You may not remember retired Gen. Ricardo Sanchez, but you will probably be hearing his name a lot very soon. That's because Sanchez, who was forced out as the top commander in Iraq, is reportedly going to be running for U.S. Senate in TX. But he's not going to be running as a conservative, as some might think. Instead, the man once disgraced by the Abu Ghraib scandal has been recruited to run as a Democrat.

The news has reportedly been confirmed by former Texas Lt. Gov. Ben Barnes, the McClatchy Newspapers reports:

Former Texas Lt. Gov. Ben Barnes confirmed that Washington Sen.
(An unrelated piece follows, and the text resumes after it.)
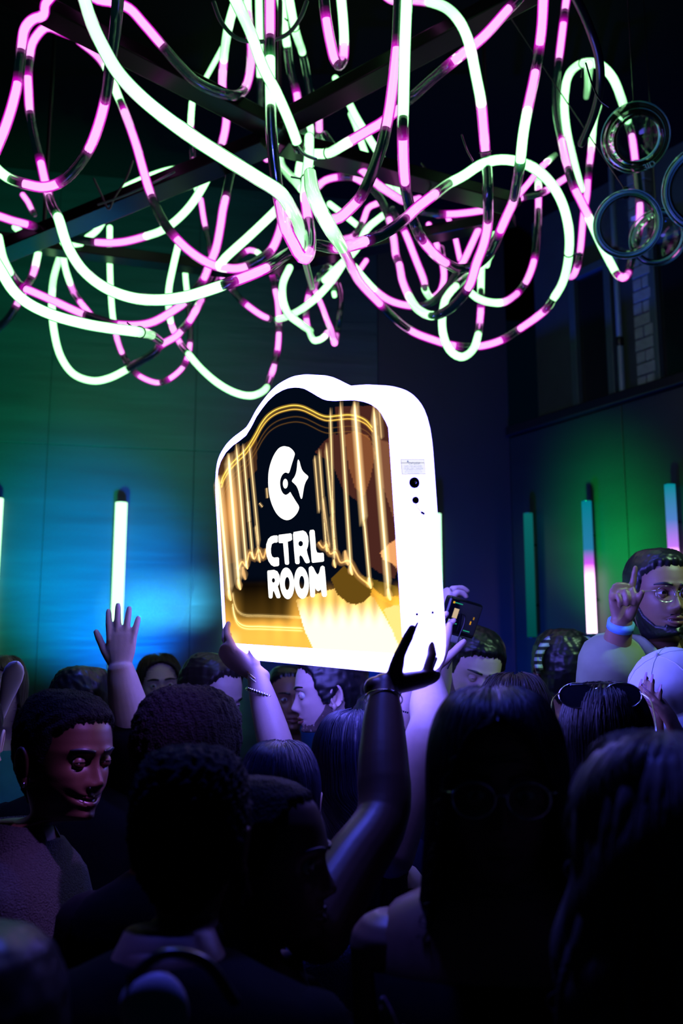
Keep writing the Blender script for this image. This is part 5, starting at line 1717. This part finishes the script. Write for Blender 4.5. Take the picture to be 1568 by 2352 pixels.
# tattooed helper hidden behind
p = Person('person mostly hidden behind the dark raised arm, pale forearm with a small tattoo', (880, 1700, 2.68), 180, skin='light', scale=0.98, wide=0.75)
p.arm('R', P(928, 1712, 2.56), P(972, 1545, 2.42), (0.2, 0.1, 1.0), (-0.3, 0.9, -0.1), curl=(0.5, 0.5, 0.5, 0.5), thick=1.1)
p.hang_arms()
p.shirt(CL['navy'], sleeve=0.3)
p.short_hair(HAIR['black'], thick=0.014, seed=8)
for i in range(5):
    c = P(918 + i * 4.5, 1632 + i * 1.2, 2.42)
    mb = MB(); box(mb, (-0.0022, -0.001, -0.0022), (0.0014, 0.001, 0.0022), Matrix.Translation(c)); mb.build('tattoo_mark', CL['navy'], p.root, smooth=False)
p.done()

# left smiling man
p = Person('smiling dark-skinned man with short hair and a stud earring at left, facing right', (152, 1738, 1.95), 54, pitch=4, skin='dark', smile=0.9, jaw=1.05, body_yaw=80, res=(120, 100), wide=0.9, neck=0.05, lean=(0, -0.05))
p.hang_arms()
p.shirt(CL['fuzzy'], sleeve=0.95, collar=True, name='fleece_jacket')
p.short_hair(HAIR['curly'], thick=0.011, amp=0.0022, scale=260, seed=2, res=(150, 90))
p.face(lips=m_lipd, open_=0.36, teeth=True)
e = p.tohead([(0.089, -0.006, -0.048)])[0]
mb = MB(); mb.add(*sweep([e - V3(0, 0, .002), e + V3(0, 0, .002)], 0.0042, 10)); mb.build('stud_earring', m_silver, p.root)
n_ = p.tohead([(0.018, 0.098, -0.046)])[0]
mb = MB(); mb.add(*sweep([n_ - V3(0, 0, .0005), n_ + V3(0, 0, .0005)], 0.0016, 8)); mb.build('nose_stud', m_silver, p.root)
nk = p.tobody([(.078 * math.sin(a), .07 * math.cos(a), 0.002 - 0.03 * math.cos(a)) for a in np.linspace(0, 2 * math.pi, 60)])
mb = MB()
for a_, b_ in zip(nk[:-1], nk[1:]): mb.add(*sweep([a_ * .8 + b_ * .2, a_ * .2 + b_ * .8], 0.0036, 6))
mb.build('chain_necklace', m_silver, p.root)
p.done()

# man seen from behind with cropped curls
p = Person('person with cropped black curls seen from behind, one ear lit pink, left of centre', (440, 1742, 1.86), 148, skin='dark', body_yaw=170, wide=0.85, lean=(0, -0.05))
p.hang_arms(); p.shirt(CL['black'])
p.short_hair(HAIR['curly'], thick=0.018, amp=0.003, scale=280, seed=5, res=(150, 90))
p.face(lips=m_lipd); p.done()

# big dark figure in front
p = Person('dark silhouetted person in black seen from behind, front left of centre', (440, 1925, 1.34), 176, skin='brown', scale=0.86, wide=1.2, neck=0.03, lean=(0, -0.10))
p.hang_arms(); p.shirt(CL['black'], sleeve=0.9)
p.short_hair(HAIR['curly'], thick=0.016, amp=0.0045, scale=240, seed=6, top=0.010, res=(170, 100))
p.face(); p.done()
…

Patty Murray, the head of the Democratic Senate campaign committee, was referring to Sanchez Thursday when she said that Democrats were very close to announcing a candidate in Texas.

Sanchez, reached by phone at his San Antonio home, said, "I can neither confirm nor deny."

What Sanchez was willing to talk about was his political views -- views that include the key word "progressive:"

"I would describe myself as during my military career as supporting the president and the Constitution," Sanchez said. "After the military, I decided that socially, I'm a progressive, a fiscal conservative and a strong supporter, obviously, of national defense."

Sanchez, a Rio Grande City, Texas, native, said that he was shaped by his upbringing.

"It's my views and my history, having grown up in south Texas, depending on social programs and assistance, that America has a responsibility to its people," he said.

Considering the strong -- and growing -- Latino population in Texas, some think Sanchez has a good chance in the historically red state.

"I think he will be a very viable candidate," Rep. Henry Cuellar (D-TX) said. "He's got the background. Texas is about ripe to start shifting into the blue area."

But the Republican Party isn't convinced, and issued a challenge.

"Republicans can only hope that national Democrats are going to waste their money in the state of Texas," National Republican Senatorial Committee spokesman Brian Walsh said, "We look forward to their mystery candidate."